Zimbabwe Reporter Denied Bail as Government Arrests Critics

Zimbabwe Reporter Denied Bail as Government Arrests Critics
Zimbabwe journalist Hopewell Chin'ono appears at the magistrates courts while handcuffed in Harare, Wednesday, July, 22, 2020. (AP Photo/Tsvangirayi Mukwazhi)
The Associated Press
8/7/2020
Updated:
8/7/2020

HARARE, Zimbabwe—A Zimbabwean investigative journalist will remain in jail after a judge dismissed his bail application on Aug. 6, as the United Nations secretary-general raised “concern” about a wave of arrests in the country.

Journalist Hopewell Chon’ono has been in detention for more than two weeks.

Before his arrest, Chin’ono regularly posted on Twitter about alleged government corruption and encouraged Zimbabweans to speak out and act against graft. He is charged with inciting public violence for supporting anti-government demonstrations that were planned for July 31.

Opposition politician Jacob Ngarivhume also was arrested for organizing the anti-government protest, which was thwarted by police and the military which kept people off the streets of Harare, the capital, and other cities on July 31.

Hundreds have been arrested in recent months, including journalists, lawyers, opposition politicians, doctors, and nurses, for protesting against the government or striking for better pay as tensions rise in the troubled southern African country.

Another investigative journalist, Mduduzi Mathuthu, is in hiding. He told The Associated Press his lawyers would approach the courts for protection before handing himself to the police.

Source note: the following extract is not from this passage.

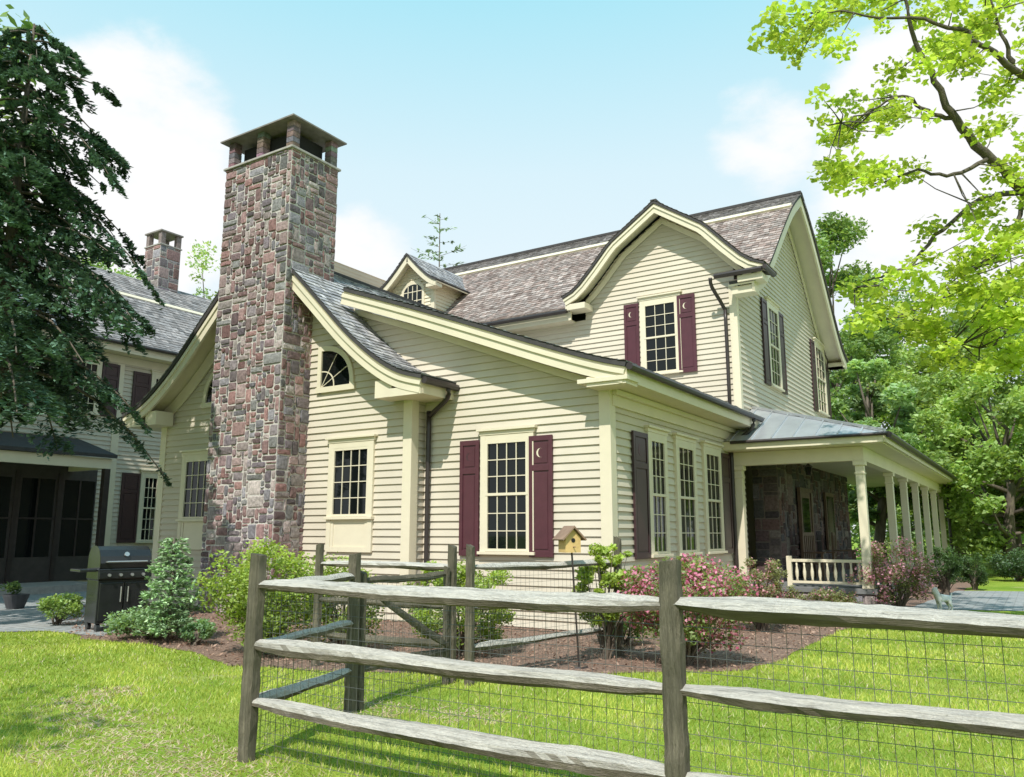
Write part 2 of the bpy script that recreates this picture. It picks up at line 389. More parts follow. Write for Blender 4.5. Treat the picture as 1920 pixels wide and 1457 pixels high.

He said he feared being tortured, as has allegedly happened to several other government critics.

“I need the court’s protection before I return home,” he said. “The president has labeled us terrorists and has spoken of flushing us out, and that has dark connotations because it gives me a picture of an animal being startled and chased into the open to be killed.”

He was referring to President Emmerson Mnangagwa’s statement this week, in which he vowed to continue with the clampdown.

Mnangagwa described critics as “dark forces,” and “a few bad apples” that should be “overcome,” in an address on state television on Aug. 4.

Human rights lawyers said more than 60 people have been arrested in the past week, while others were allegedly abducted and tortured as security agents sought to crush the protest. The arrests are continuing even though the protest didn’t take place, Zimbabwe Lawyers for Human Rights said.

On Aug. 6, a government spokesman, Nick Mangwana, dismissed the allegations, saying “there is no crisis or implosion” in Zimbabwe.

U.N. Secretary-General António Guterres is following developments in Zimbabwe with “concern,” his office said.

“He urges the government of Zimbabwe to ensure the protection of all fundamental human rights, notably the freedom of opinion and expression and the right to freedom of peaceful assembly and association,” said a statement from Guterres’ office.

Zimbabwe’s neighbor, South Africa, on Aug. 6 said it “noted with concern” reports of abuses in Zimbabwe and said that South Africa’s Minister of International Relations Naledi Pandor discussed the issue with Zimbabwe’s Foreign Affairs Sibusiso Moyo on Aug. 4 via telephone.

The United States on Aug. 5 imposed sanctions on Kuda Tagwirei, a business associate of Mnangagwa, in signs of the international community’s growing frustration with Mnangagwa’s administration.